Thetis is a sea nymph, one of the immortals. Married to a mortal man, she gave birth to the mortal Achilles. She is destined to see him die while she lives on. (This is a disadvantage to immortality I had not considered before.) Alexander develops the idea of the inequality of the relationship between the gods who will live forever and the men who will not.

Of greater interest than the nature of the gods per se is the nature of their relationship with mortal men. The Olympians of the Iliad know everything about the mortals they look down upon…. Rarely indolent, usually zestful and opinionated, the extended family of Zeus aggressively engages with the mortal world. In disguise, the Olympians move, speak, and act freely among men, partaking of the human experience….

By contrast, despite the busy flow of divine activity that drums through their lives, the Homeric heroes and heroines know very little about their gods.

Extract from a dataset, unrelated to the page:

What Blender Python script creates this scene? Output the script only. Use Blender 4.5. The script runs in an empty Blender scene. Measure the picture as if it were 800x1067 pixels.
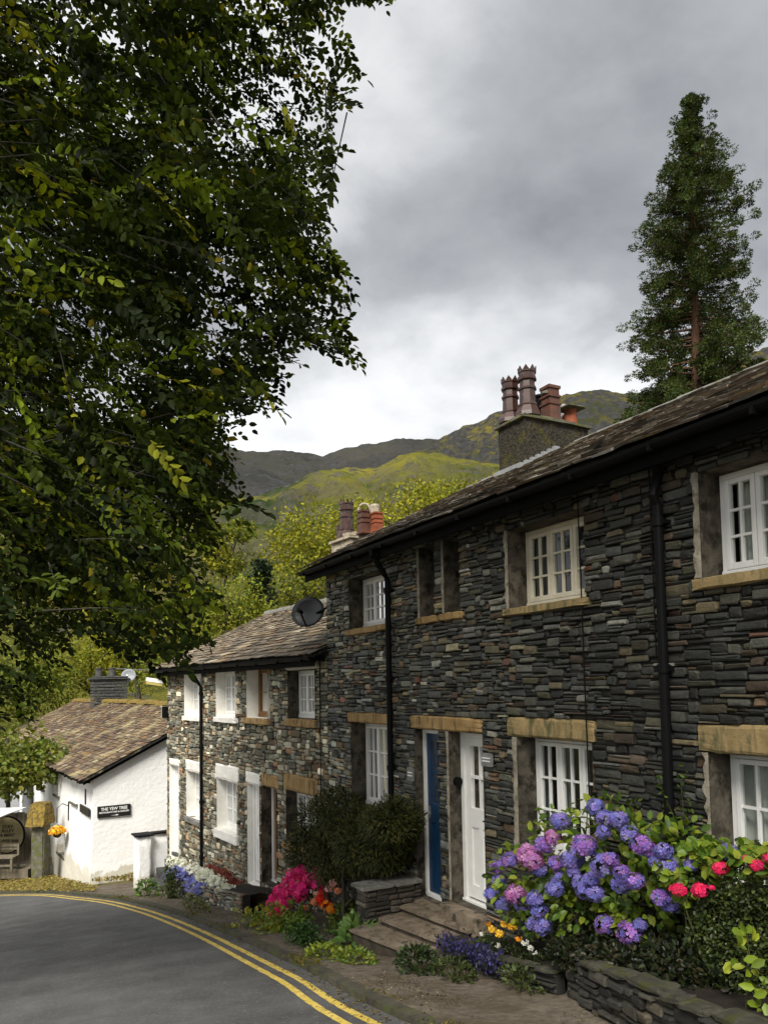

Because they know so little, men must propitiate the gods out of a proper caution for the future. Sometimes it works and sometimes it doesn’t. One has a sense here of why Homer still speaks and we still listen: the gods know all including the future toward which men must grope blindly.

There is so much in this book that my comments here are just picking threads off the surface. I enjoyed the comparisons with other myths and folktales, the analysis of names and language, the evidence from archaeology. Best of all was the differentiation of character that Alexander perceives in the Iliad and the way Homer’s construction of the story conveys his views of gods and war and men and, especially, Achilles.

Here was a hero with both the nature and the stature to think and speak as an individual, to stand apart and challenge heroic convention. In the hyperstated mortality of Achilles lay the origins of something potentially greater even than epic — and that was tragedy.